Even a hypothetically perfect simulation could not predict with complete certainty how events would unfold. There is a profound sense of acceptance in acknowledging that nothing is ever truly certain, but with our brain’s ability to reason, we can come up with pretty good approximations of what the best course of action is at every point in our lives.
While we are an unfathomably complex and rich phenomenon of continuous information processing and near infinite iteration and transmutation, that somehow at every instant and in every loop, a defining part of us survives.
The electrons that buzz through our neurons to generate our ongoing experience do not exist in any solid or intuitive sense of the word and scientists find no trace of a self inside our brain. Each second, the consciousness that emerges from the grey matter mechanisms behind our eyes is different, sometimes unrecognizably so, from what it was a second before.
The truth is every moment we are a new entity that existed only for that one single moment and will never manifest itself again.
From fixating on faulty concepts of what we are, on stories of a phantom that we define as the self, we learn nothing of value. It is fascinating that sometimes science and ancient esoteric wisdoms seem to meet. The idea that there is no actual self is not a new one. But it is one that is logical and has gained more scientific support than other schools of thought.

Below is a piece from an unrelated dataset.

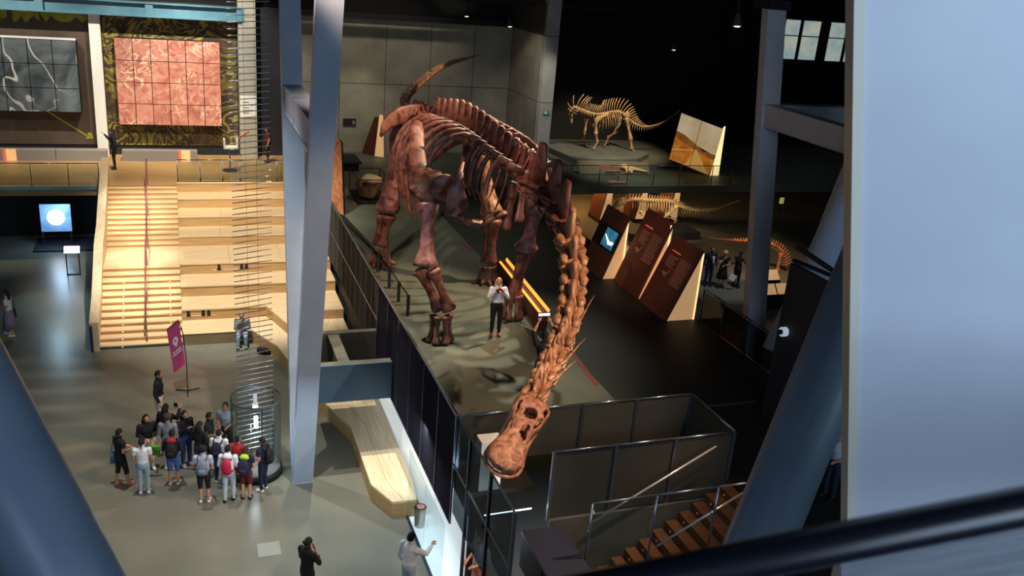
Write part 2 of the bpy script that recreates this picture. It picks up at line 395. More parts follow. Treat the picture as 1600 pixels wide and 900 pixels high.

Consciousness does not emerge from the brain like a genie from a bottle. In fact, without any influence from society, in cases where children grow up in isolation, not raised by humans but among animals, the brain does not adapt to the use of language and becomes forever incapable of speaking or even conceptually thinking in the ways that we constantly do.
So much of what we tend to label as intrinsic personality can not even exist on a basic level without sufficient interaction.